Reading: John 16: 16-24
St. Francis had a great many reasons to be discouraged yet one of his chief attributes, perhaps the one that draws us to him the most and, yet paradoxically for us, is the most elusive, was joy. Joy is very hard to define. It is probably the most selfless of all the emotions. We find it much easier to commiserate with someone in their sadness than to unselfishly rejoice in their good fortune. And where there is great sadness we feel totally ill-equipped and inadequate to enter that sadness. At best we come with an embarrassed silence; at worst with pious platitudes. But to come, to press through the heavy shadows of sadness and bring joy – where would we begin? Very simply put, if Jesus is first in our lives, others second and ourselves last, then we have joy. This was so true for Francis. The more he fell in love with the Great Lover, the more he was propelled in love towards those whose hearts were in anguish, whose spirits were oppressed, whose bodies were broken and the greater joy he experienced.
In the days leading up to his death, Jesus sought, in various ways, to prepare his disciples for his departure. He had spoken to them often during the three years of the kind of death he would die, but their minds could not take on board the thought that the Messiah would be killed. They were probably largely in denial right up to the crucifixion. On their last evening together, he shared many things with them that they would only really take on board at a later date. At one point, he says very directly that he is leaving. “Truly, you will weep and mourn over what is going to happen to me, but the world will rejoice. You will grieve, but your grief will suddenly turn to wonderful joy when you see me again.” So, it seems that joy has something to do with letting go, something to do with being willing to enter the shadow of sadness, plumbing its depths and emerging into new life, resurrection.
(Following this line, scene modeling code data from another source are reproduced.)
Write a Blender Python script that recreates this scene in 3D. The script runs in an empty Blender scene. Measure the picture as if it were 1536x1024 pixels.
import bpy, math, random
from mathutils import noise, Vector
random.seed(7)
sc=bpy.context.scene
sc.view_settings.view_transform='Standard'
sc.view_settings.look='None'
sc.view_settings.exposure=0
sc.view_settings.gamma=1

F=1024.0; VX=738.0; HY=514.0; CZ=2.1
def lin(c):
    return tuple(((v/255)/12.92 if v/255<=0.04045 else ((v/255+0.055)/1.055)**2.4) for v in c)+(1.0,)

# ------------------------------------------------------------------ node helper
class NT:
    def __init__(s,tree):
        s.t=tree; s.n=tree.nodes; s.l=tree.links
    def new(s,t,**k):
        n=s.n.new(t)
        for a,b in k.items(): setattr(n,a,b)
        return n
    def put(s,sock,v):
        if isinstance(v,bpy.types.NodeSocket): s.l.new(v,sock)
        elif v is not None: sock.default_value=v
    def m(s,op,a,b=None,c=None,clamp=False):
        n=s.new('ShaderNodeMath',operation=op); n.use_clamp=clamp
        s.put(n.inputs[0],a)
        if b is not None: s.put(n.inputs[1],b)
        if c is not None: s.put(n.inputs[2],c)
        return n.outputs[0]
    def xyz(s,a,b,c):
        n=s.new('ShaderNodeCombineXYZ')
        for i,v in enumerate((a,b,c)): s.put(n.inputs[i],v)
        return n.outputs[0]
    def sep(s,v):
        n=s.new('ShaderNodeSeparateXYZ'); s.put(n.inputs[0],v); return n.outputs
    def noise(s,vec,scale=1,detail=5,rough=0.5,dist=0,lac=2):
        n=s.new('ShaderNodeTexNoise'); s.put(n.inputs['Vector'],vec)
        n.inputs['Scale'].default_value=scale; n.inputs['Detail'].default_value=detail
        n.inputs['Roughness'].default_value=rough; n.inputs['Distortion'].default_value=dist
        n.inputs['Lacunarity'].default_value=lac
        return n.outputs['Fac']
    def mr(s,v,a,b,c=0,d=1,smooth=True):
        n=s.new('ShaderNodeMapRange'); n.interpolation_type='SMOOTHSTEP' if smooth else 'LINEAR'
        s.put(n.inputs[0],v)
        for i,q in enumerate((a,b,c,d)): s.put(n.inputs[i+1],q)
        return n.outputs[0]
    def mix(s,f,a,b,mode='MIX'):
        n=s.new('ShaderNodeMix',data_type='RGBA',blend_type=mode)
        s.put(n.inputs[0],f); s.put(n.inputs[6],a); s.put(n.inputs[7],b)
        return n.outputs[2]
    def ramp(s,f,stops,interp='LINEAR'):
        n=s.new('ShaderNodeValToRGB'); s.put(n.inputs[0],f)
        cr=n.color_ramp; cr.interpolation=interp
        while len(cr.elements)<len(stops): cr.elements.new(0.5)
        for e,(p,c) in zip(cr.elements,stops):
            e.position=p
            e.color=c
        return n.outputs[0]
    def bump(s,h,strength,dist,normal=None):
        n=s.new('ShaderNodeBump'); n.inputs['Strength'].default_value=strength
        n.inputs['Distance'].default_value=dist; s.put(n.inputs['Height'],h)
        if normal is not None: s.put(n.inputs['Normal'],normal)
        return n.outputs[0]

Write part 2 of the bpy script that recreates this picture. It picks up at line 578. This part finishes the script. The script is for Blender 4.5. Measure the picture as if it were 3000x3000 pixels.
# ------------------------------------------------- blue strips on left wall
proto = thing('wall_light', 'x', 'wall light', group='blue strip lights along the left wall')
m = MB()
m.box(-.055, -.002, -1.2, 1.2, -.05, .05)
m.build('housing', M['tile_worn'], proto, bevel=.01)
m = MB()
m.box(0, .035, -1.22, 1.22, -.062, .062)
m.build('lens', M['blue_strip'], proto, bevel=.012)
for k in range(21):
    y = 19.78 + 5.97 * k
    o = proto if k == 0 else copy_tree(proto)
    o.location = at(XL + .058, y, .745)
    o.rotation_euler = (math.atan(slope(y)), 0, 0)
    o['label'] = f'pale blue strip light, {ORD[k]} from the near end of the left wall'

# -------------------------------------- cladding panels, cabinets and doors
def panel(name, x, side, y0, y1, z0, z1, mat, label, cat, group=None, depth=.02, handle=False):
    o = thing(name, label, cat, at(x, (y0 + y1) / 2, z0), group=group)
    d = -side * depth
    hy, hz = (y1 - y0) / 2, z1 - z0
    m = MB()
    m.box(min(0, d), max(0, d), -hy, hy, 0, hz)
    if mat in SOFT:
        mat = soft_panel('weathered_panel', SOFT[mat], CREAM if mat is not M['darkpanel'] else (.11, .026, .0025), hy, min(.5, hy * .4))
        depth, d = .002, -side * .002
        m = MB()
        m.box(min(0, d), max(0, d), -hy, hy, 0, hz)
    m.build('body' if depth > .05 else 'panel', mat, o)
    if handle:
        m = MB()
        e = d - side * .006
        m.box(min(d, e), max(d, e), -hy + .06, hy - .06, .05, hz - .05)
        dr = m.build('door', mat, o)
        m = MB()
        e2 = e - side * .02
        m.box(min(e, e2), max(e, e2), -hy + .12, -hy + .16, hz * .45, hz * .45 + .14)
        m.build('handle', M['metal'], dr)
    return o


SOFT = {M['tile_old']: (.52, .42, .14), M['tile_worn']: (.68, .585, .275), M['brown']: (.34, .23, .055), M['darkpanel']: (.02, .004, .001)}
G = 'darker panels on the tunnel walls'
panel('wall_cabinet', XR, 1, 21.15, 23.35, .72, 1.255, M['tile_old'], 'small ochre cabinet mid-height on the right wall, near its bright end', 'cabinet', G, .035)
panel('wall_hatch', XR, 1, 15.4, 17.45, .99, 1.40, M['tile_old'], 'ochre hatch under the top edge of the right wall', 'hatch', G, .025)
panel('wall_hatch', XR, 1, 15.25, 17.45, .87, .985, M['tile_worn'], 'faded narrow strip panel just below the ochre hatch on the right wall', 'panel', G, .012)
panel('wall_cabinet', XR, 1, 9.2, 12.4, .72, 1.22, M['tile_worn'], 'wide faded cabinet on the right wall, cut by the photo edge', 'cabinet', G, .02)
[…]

Lord, make me an instrument of your peace. In order to be such an instrument we require to be transformed, to move out of the safe places, which are often places of shadow. We are challenged to face some uncomfortable realities within ourselves and then invited to do some unfamiliar, even risky things where the shadows fall for others. Lent is the season of hard choices. This is our challenge to walk the road that Jesus walked, a journey that may initially lead us into chaos but as we are ‘forced’ or persuaded by the Spirit to let go, then the power of love quenches the smouldering embers or even the blazing fire of hatred, the continuous flow of pardon washes away the dividing wall of injury, the life-giving energy of faith does to death the demons of doubt, the standard of hope is raised irrevocably over the defeated battle grounds of despair, unquenchable light pierces the darkness of sin, of death and of evil, and joy wells up and dances its way, rainbow-like, through the greyness of years and tears of sadness. We are in the process of transformation, of being the change we want to see in our world.